Mitchell Chester, commissioner, Massachusetts Department of Education, and Carol Johnson, superintendent, Boston Public Schools, also participated in the school visit and presentation. Secretary Spellings's visit to Charlestown High School followed her speech entitled Educating America: the Will and the Way Forward last evening at the John F. Kennedy Forum at Harvard University where she announced the plan. Her remarks are available at http://www.ed.gov/news/pressreleases/2008/10/10012008.html.

Secretary Spellings also demonstrated College.gov, a new website that aims to motivate students with inspirational stories and information about planning, preparing, and paying for college. Designed with students' input and participation, College.gov was created by the U.S. Department of Education to be a go-to online resource for credible information about college that also provides real life experiences of peers who are already attending college. U.S. Under Secretary of Education Sara Martinez Tucker unveiled the website during a discussion with students at a New York high school last month.
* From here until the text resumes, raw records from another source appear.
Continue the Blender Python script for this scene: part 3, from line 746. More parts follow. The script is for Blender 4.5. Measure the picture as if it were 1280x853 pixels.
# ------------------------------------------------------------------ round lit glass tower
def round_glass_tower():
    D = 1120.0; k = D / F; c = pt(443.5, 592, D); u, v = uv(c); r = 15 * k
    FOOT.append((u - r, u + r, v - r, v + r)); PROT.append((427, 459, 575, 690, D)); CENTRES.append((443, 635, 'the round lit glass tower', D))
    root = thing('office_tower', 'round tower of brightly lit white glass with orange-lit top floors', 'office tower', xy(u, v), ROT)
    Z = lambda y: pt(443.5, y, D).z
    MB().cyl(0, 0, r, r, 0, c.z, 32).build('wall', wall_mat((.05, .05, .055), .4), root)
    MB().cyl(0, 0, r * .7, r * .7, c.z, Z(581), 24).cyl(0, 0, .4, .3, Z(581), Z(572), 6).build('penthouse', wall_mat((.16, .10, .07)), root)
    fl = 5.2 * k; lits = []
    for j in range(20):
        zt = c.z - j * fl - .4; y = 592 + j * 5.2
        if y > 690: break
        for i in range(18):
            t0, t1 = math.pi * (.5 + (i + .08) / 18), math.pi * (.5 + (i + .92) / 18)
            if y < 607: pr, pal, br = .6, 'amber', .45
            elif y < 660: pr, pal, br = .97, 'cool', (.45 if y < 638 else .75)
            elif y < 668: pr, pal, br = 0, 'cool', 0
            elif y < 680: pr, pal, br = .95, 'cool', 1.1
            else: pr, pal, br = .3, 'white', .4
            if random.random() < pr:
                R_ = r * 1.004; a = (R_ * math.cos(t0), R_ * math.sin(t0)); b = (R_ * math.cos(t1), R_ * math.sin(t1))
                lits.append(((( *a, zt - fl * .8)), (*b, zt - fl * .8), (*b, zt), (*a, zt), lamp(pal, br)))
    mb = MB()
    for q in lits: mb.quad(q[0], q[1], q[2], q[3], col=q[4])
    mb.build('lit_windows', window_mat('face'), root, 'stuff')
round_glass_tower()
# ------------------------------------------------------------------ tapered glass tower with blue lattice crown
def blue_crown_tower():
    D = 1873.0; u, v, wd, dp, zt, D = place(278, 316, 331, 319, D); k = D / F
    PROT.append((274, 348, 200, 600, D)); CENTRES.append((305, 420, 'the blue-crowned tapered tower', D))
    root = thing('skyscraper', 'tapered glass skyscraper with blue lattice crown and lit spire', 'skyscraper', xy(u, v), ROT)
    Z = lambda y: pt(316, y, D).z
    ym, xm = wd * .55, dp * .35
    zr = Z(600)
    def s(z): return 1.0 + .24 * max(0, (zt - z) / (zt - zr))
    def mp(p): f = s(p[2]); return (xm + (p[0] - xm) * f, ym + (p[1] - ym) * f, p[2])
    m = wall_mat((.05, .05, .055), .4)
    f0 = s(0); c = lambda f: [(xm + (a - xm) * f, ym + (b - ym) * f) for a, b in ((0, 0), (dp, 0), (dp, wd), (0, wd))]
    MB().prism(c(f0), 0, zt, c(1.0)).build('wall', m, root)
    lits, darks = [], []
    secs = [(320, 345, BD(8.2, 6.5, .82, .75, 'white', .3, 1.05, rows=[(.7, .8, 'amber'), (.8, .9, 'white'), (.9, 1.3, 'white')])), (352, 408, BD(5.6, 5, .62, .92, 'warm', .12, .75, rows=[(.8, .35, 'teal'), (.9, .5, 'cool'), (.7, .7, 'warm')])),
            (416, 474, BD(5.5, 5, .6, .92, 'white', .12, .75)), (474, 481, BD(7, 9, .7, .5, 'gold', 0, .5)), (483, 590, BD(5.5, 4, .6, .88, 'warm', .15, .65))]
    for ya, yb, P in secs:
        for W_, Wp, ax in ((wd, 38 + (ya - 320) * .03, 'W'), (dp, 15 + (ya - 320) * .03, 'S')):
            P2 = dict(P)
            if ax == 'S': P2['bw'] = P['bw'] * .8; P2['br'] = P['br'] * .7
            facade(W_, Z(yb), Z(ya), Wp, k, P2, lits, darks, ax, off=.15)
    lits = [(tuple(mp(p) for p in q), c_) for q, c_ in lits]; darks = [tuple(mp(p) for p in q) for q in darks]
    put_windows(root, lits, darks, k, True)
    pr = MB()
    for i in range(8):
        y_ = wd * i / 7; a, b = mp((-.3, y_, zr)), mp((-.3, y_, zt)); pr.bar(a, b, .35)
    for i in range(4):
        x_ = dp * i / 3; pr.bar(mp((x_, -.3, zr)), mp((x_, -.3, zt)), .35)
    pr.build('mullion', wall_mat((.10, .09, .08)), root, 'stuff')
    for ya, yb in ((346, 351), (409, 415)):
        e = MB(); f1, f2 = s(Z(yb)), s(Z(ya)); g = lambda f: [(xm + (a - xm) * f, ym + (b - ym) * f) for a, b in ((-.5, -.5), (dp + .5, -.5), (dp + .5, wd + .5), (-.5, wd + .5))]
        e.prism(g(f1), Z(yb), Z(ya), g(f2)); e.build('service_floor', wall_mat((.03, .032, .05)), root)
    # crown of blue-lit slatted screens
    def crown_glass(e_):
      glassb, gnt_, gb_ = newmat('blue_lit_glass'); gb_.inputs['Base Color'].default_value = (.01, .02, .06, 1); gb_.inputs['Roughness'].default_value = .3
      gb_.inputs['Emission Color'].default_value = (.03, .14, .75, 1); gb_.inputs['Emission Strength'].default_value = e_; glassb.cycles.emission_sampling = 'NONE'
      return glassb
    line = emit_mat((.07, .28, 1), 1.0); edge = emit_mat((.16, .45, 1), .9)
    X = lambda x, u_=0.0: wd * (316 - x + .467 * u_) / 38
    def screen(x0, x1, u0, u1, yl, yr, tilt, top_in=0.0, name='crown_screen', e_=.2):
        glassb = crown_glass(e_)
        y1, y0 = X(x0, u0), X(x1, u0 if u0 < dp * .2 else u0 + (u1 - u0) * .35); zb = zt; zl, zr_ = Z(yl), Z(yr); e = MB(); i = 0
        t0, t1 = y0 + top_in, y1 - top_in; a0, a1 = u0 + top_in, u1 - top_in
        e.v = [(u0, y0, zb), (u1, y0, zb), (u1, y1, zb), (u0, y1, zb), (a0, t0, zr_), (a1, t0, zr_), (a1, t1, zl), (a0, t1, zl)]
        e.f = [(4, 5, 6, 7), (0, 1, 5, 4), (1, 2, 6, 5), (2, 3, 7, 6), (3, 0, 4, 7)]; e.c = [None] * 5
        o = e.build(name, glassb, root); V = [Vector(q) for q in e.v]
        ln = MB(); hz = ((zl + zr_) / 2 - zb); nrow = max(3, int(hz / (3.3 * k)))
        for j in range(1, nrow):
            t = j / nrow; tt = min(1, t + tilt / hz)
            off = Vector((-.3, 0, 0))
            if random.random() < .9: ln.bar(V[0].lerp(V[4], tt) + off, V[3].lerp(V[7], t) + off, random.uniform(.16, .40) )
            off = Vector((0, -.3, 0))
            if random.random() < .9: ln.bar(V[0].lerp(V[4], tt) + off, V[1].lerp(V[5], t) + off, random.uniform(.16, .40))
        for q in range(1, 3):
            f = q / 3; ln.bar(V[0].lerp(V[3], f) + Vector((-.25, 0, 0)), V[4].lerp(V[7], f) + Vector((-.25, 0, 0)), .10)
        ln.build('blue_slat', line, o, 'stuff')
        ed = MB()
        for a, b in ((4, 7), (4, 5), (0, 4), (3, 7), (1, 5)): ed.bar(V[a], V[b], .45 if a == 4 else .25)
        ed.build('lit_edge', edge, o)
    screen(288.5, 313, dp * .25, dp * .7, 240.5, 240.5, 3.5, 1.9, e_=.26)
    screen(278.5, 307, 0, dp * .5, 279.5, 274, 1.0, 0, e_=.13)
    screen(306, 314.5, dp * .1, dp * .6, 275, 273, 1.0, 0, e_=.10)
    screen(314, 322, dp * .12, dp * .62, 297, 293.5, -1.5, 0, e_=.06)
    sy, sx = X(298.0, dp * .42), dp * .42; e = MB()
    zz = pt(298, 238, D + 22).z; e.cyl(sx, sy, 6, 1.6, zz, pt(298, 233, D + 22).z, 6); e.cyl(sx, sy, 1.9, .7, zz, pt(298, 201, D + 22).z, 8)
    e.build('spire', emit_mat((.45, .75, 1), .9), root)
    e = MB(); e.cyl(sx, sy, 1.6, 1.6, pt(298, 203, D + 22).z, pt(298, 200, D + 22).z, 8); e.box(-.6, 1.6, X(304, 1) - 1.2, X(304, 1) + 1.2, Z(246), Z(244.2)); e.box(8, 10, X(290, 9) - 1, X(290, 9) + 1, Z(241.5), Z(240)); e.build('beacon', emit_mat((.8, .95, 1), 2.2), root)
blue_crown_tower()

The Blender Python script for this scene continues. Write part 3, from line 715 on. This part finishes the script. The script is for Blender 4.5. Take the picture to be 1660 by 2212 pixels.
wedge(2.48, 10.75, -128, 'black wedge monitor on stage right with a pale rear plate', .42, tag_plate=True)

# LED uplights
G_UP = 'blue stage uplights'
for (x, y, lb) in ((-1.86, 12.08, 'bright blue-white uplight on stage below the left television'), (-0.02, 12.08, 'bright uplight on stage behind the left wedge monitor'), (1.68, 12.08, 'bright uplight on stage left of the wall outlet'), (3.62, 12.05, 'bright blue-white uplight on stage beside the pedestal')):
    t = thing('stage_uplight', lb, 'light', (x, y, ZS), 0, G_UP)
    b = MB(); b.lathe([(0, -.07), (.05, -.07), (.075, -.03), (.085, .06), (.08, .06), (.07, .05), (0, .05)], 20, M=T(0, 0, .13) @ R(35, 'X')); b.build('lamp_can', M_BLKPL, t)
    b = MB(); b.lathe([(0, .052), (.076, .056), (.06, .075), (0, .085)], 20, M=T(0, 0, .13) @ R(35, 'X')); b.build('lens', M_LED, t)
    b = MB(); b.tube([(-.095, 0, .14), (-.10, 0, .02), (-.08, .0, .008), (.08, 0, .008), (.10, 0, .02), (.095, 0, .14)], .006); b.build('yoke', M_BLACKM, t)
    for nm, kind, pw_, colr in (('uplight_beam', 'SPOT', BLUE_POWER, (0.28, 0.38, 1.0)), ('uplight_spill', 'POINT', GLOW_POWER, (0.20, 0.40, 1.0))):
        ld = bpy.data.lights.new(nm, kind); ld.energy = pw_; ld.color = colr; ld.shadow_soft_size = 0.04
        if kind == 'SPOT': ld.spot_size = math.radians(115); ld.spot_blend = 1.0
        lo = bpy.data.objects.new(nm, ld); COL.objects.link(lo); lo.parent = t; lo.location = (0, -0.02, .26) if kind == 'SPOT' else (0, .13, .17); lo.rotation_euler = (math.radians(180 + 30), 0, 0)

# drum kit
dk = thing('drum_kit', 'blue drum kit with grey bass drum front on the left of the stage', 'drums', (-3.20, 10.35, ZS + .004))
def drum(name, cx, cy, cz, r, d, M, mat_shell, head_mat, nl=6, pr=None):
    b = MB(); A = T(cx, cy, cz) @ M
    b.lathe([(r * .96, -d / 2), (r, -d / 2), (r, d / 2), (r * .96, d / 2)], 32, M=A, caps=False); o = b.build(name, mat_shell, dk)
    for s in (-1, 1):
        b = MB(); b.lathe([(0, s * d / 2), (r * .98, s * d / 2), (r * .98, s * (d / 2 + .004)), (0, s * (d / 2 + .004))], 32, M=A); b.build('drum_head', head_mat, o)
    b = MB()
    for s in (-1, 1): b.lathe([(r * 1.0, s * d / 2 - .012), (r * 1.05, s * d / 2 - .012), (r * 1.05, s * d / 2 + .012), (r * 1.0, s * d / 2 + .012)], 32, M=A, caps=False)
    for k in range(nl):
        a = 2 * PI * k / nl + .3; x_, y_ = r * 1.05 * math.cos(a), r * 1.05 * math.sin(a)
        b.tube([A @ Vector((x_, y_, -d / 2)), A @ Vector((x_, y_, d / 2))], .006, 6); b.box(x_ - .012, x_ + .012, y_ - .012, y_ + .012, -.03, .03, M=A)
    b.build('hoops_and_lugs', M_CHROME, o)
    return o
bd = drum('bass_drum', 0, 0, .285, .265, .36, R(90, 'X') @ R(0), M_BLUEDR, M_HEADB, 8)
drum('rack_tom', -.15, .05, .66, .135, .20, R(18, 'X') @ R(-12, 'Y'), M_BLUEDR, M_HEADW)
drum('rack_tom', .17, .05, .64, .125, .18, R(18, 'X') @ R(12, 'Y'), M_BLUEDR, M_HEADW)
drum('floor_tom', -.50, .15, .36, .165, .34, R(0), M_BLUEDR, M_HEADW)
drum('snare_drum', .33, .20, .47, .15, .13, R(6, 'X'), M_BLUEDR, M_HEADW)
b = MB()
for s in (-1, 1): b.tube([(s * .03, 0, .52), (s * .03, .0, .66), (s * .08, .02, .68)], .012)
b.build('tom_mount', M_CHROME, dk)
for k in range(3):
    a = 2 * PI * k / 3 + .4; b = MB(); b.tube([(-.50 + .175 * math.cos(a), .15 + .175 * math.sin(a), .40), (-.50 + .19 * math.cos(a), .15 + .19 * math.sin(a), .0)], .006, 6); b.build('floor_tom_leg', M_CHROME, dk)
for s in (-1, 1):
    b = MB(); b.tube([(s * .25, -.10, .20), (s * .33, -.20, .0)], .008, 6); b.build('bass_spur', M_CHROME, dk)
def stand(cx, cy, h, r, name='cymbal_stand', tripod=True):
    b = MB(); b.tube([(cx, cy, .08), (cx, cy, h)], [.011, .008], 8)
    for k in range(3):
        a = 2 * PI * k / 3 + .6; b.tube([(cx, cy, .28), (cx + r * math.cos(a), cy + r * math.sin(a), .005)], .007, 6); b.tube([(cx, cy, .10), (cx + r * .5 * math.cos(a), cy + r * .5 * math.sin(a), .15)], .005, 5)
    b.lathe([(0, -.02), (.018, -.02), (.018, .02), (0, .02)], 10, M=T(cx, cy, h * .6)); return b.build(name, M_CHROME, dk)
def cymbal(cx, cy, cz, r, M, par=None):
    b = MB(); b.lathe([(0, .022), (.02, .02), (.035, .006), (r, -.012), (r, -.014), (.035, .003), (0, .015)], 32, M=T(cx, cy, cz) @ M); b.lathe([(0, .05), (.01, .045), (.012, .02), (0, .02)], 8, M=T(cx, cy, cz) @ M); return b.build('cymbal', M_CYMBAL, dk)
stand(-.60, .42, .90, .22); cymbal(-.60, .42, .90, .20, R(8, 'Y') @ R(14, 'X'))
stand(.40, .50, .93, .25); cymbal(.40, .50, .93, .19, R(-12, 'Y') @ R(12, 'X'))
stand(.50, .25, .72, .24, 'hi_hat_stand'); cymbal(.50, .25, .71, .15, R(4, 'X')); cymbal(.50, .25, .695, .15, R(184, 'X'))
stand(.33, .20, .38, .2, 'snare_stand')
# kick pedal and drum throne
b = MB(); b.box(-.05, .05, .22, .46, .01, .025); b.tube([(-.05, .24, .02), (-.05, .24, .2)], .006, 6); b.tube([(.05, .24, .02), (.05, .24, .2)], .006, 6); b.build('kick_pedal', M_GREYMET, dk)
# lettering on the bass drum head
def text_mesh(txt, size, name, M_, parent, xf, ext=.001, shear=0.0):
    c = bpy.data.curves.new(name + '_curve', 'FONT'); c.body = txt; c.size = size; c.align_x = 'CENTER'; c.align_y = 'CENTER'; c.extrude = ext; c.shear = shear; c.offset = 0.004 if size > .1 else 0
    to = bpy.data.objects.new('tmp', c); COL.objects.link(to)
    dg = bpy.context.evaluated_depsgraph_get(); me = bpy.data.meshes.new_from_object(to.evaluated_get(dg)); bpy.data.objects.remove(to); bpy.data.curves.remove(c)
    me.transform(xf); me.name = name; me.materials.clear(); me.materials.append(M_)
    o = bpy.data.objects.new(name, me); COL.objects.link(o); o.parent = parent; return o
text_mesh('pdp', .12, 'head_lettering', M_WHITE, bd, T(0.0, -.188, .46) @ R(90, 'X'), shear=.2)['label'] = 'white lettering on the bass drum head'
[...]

Classroom visits completed the day's events, including a visit to Steven Berbeco's Arabic class. Berbeco is one of 25 Teaching Ambassador Fellows at the U.S. Department of Education. The Fellows program was launched in February to give teachers the opportunity to contribute to—and learn more about—education policy at the national level. James Liou, another Fellow who's a teacher at Boston Community Leadership Academy, also attended today's event.

Charlestown High School is home to a student body of some 1,200, with a minority population of 92 percent. Approximately 80 percent of graduating seniors go on to attend two-year and four-year colleges, climbing from 68 percent in 2003.